Book Review: Space Captain/The Mad Metropolis

Book Review: Space Captain by Murray Leinster/The Mad Metropolis by Philip E. High

This is another of the Ace Doubles–two short science fiction books in one volume, printed upside down from one another.  In general, these are a good deal.  A readable copy won’t set you back more than a brand new paperback in most used bookstores.

Space Captain

Space Captain is the story of Captain Trent, a starship captain from a line of captains that extends all the way back to when they sailed ships of wood on the oceans of Earth.   Trent is hired to captain the Yarrow, a smallish cargo ship, into the Pleiads, a region of space so infested with pirates that even the pirates are complaining.

Faster than light travel is possible, but not FTL communication, and while in “overdrive” the only communication possible is detecting other overdrives.  A more powerful drive can blow out a lesser one, and the pirates have the most powerful drives in the sector.  Thus the situation is similar to the 17th Century age of piracy.  However, the Yarrow has a new edge, a device created by its engineer that should blow out another ship’s overdrive regardless of how powerful it is, without endangering the ship it’s on.

In its first test, the device fails; but Trent’s superior captaining allows him to temporarily drive the pirates away from a passenger vessel.  That vessel has aboard, among other things, the daughter of a planetary president.  Trent puts in motion an elaborate scheme to both salvage the passenger ship and capture some of the pirates.

While Trent’s plan succeeds, the ruthlessness of the pirate gang soon complicates matters, and the space captain must track the outlaws to their lair–and will that blasted device ever work right?

This is not one of Mr.
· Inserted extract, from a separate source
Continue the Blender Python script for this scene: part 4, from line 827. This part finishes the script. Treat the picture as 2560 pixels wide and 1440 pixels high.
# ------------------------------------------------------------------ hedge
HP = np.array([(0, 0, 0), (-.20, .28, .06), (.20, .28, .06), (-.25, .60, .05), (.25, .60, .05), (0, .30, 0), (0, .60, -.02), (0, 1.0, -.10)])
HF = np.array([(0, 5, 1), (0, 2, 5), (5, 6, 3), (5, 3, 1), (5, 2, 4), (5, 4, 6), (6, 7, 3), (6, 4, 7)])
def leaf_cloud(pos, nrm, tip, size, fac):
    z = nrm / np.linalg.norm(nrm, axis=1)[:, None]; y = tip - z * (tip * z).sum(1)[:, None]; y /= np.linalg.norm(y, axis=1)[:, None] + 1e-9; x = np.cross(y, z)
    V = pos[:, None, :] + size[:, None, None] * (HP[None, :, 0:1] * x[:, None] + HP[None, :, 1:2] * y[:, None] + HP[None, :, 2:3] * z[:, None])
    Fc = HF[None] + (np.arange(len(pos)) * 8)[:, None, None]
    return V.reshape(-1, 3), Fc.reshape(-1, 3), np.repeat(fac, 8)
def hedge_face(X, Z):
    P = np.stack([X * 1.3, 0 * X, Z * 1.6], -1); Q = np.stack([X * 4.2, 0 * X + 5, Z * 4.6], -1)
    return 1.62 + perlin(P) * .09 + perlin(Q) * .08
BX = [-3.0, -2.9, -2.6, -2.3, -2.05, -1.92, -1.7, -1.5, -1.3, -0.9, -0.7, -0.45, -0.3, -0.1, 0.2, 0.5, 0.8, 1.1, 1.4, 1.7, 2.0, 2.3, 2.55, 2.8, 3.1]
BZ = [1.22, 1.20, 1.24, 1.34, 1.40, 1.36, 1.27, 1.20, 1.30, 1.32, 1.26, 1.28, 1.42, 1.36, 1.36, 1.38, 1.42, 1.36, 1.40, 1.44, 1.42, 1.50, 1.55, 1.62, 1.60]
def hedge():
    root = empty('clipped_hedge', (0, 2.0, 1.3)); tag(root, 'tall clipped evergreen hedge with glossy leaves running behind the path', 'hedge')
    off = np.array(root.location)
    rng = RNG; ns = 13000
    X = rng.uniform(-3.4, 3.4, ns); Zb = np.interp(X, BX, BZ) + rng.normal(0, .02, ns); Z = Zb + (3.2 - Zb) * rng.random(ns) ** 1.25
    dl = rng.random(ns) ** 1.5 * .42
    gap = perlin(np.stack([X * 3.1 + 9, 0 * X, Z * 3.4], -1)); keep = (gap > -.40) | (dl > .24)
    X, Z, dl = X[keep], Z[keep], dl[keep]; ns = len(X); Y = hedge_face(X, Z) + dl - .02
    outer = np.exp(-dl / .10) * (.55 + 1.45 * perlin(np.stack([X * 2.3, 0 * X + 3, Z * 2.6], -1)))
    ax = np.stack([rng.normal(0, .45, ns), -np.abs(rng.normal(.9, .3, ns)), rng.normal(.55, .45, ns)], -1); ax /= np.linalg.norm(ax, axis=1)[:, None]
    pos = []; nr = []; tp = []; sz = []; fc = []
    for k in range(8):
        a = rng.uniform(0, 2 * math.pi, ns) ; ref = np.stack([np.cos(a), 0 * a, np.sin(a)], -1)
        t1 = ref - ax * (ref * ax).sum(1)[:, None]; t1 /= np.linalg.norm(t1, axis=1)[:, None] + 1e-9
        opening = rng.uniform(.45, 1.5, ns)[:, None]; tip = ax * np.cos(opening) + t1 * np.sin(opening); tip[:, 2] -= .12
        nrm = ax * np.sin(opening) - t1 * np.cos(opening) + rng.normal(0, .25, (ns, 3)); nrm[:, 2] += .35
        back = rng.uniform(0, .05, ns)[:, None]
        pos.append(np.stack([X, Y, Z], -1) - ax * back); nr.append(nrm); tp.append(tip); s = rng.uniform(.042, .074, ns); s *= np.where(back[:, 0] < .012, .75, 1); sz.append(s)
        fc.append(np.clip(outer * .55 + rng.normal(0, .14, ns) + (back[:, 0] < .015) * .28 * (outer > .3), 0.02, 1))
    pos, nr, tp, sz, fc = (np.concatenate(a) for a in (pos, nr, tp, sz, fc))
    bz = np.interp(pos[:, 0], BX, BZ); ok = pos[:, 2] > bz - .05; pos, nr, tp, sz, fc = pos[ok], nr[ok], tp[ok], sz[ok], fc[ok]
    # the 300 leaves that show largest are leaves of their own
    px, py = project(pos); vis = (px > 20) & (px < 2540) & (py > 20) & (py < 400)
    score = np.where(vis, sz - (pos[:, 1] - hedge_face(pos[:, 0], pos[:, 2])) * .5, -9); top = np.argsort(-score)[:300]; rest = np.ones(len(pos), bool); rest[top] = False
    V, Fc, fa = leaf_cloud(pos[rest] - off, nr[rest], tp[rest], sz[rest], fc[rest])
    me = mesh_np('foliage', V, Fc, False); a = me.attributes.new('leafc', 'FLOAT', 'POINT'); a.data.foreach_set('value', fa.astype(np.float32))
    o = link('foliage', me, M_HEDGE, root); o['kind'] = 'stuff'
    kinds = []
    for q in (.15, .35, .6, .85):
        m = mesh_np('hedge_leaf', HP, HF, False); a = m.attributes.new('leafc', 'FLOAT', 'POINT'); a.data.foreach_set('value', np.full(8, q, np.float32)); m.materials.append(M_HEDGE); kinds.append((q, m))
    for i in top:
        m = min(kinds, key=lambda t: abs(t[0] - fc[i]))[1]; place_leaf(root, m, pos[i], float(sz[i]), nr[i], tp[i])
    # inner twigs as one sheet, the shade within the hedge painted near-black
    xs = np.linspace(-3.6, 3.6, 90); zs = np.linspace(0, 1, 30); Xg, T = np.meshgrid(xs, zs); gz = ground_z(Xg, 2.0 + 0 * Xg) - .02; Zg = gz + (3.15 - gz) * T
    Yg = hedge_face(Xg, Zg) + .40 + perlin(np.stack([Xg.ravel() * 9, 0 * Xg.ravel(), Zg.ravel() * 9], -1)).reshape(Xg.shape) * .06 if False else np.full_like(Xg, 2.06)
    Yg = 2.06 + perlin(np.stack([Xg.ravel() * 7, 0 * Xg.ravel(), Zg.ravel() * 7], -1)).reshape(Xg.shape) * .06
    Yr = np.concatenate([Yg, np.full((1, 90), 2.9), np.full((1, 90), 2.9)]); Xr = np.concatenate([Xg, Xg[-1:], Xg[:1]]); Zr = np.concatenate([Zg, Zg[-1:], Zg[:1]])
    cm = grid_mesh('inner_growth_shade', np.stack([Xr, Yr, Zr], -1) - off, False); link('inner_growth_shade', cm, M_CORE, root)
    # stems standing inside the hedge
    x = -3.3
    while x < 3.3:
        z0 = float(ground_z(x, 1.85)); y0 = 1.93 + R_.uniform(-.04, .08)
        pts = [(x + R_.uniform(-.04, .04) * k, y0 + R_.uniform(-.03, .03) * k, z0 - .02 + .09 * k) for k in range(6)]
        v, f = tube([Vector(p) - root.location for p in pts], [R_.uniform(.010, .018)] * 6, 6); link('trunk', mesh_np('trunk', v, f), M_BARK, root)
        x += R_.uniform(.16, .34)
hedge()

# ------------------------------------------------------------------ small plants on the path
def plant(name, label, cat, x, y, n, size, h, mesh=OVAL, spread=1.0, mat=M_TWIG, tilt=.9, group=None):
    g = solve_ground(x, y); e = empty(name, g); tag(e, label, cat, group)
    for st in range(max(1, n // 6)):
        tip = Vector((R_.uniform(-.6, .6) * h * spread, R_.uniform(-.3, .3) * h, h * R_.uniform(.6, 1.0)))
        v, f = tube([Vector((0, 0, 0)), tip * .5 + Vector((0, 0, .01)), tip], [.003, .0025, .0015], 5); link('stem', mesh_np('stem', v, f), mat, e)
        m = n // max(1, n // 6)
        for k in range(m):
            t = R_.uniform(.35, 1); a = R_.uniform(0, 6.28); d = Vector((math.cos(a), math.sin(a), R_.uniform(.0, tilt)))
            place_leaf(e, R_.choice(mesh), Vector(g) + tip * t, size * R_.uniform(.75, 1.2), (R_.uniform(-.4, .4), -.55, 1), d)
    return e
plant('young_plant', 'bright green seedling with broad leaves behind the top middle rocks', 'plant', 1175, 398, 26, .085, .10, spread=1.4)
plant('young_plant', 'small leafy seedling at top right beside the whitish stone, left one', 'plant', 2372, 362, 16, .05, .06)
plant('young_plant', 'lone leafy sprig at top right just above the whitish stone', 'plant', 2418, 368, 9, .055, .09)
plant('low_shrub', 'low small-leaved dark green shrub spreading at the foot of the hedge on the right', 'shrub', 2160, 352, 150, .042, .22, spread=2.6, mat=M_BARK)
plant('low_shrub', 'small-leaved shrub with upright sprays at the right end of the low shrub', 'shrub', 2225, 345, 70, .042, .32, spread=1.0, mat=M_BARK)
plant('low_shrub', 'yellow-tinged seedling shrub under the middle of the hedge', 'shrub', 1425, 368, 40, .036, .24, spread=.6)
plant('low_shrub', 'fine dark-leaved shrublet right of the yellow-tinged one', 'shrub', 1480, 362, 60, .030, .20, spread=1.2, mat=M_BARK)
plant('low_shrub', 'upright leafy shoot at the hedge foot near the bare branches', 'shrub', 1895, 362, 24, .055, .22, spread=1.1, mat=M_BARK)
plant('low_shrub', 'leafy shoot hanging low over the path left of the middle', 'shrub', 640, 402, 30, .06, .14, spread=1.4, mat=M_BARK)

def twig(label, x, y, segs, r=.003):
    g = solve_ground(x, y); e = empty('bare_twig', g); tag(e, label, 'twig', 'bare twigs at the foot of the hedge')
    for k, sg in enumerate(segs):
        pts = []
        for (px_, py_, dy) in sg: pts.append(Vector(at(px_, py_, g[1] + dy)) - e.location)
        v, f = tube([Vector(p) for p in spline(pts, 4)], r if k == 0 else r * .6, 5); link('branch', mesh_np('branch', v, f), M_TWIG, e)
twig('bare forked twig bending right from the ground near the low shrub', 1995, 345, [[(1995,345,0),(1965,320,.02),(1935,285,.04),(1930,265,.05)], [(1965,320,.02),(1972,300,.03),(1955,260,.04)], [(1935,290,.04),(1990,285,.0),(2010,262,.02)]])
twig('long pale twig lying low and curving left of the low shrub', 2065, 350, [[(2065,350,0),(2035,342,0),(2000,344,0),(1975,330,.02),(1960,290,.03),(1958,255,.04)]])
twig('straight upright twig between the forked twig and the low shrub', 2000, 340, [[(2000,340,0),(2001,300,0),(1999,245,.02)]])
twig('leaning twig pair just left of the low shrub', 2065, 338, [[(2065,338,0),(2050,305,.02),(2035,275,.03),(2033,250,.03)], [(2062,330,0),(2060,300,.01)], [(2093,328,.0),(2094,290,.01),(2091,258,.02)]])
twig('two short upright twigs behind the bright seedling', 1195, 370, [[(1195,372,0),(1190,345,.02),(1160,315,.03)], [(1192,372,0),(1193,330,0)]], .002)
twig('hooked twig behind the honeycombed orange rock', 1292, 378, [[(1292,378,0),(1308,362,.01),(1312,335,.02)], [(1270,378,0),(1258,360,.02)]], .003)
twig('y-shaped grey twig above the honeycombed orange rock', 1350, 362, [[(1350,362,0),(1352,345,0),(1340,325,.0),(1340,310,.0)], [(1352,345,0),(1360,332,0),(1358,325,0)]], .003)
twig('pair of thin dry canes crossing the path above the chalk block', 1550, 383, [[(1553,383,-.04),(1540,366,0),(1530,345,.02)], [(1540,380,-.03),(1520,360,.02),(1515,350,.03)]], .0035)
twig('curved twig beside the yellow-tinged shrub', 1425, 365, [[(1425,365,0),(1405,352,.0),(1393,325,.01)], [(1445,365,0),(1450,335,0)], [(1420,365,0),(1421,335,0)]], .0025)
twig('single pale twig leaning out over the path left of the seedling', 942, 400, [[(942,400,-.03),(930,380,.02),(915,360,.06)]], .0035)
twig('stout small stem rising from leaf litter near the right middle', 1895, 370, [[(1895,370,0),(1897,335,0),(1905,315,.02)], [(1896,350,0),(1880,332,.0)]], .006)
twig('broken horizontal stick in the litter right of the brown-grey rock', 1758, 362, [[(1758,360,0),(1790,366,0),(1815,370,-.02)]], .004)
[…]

Leinster’s better works.  Captain Trent is stoic and calculating, and somewhat awkward in social situations, and that’s about all the personality we see.  He’s more an archetype of ship captain than an actual person.  Most of the other characters come off similarly.  McHinny the engineer is the most distinctive, being an obsessed, egotistical inventor.

Marian Hale is a pure damsel in distress type, and the entirety of the romantic subplot is Trent being attracted to her because…she’s the only woman in the story with a speaking part.  She’s barely in the book.

The space as an ocean metaphor is overworked.  One peculiar technology moment is needing to take photographs of the ship’s viewscreen with a separate camera, then make photocopies from those, rather than oh say using a screencap and sending it directly to the printer.

Overall, the action is dry, a series of events that follow one another.

The Mad Metropolis

The Mad Metropolis opens with ordinary laborer Stephen Cook being locked out of a bar at night.  Which doesn’t sound so bad, except that in 24th Century Free City Two, being outside in the dark is a death sentence.  “Psychos” haunt the streets looking for human prey, and the Nonpol patrols are scarcely more compassionate.

It soon becomes evident that Mr. Cook, is not as ordinary as he believes himself to be.  For one thing, while he’s been operating at the mental level of a low-normal serf, Cook is actually a potential super-genius.  And he has other qualities, as yet unknown, that make him a danger to the government’s plans, and thus the attempt to have him die in a “tragic accident.”  Cook soon throws his lot in with the Oracles, one of the city’s factions, but even they do not know the full extent of the troubles to come.

Free City Two (formerly London) is an eerie place, where everything is disguised by hypnotic projections that fool all five senses (and even mechanical ones!)   There’s a chilling scene where Cook forces himself to see what the city actually looks like, and how badly designed and dilapidated it truly is.  And its society is just as rotten as its surroundings.  Cook is shocked to his core about halfway through when he sees a human child for the first time.

The government has a plan; creating a global computer network that can assist them in keeping order.  Turning it on, however, only creates more problems, as can be guessed by the fact that the main computer immediately dubs itself “Mother.”  Mother soon has to deal with the erudite Oracles, the mercenary Nonpol, the criminal Syndicates, all of whom have their own ideas of what needs to be done.

Stephen Cook, of course, is the true key to the future, if he can figure out why those mental blocks were put in all those years ago.  He makes a more interesting protagonist than Captain Trent, spending the first part of the story trying to survive against the odds, without the information that would explain why people want him dead.  And even when he unlocks his full potential, Cook still has room to realize that he needs to change his path.

The supporting characters get moments in the spotlight, giving us a bit of their personalities and motivations even when Cook is not present.  Jan Tremaine, a female Oracle, is the love interest, and even though the romance is perfunctory, it develops decently within the narrative, and she has her own personality.

The action is exciting, with a strong sense of danger.  One interesting technology bit is the equivalent of the modern police car onboard computer that can access data from headquarters and vice-versa.

This isn’t the best Ace Double I’ve read, but has points of interest for the fan of older science fiction.

2 comments

  1. You do such a grand job of reviewing! You brought both books to life..drawing my interest….with just enough info, but not to much. In the immortal words of baby bear, “It was juusstt right”….LOL!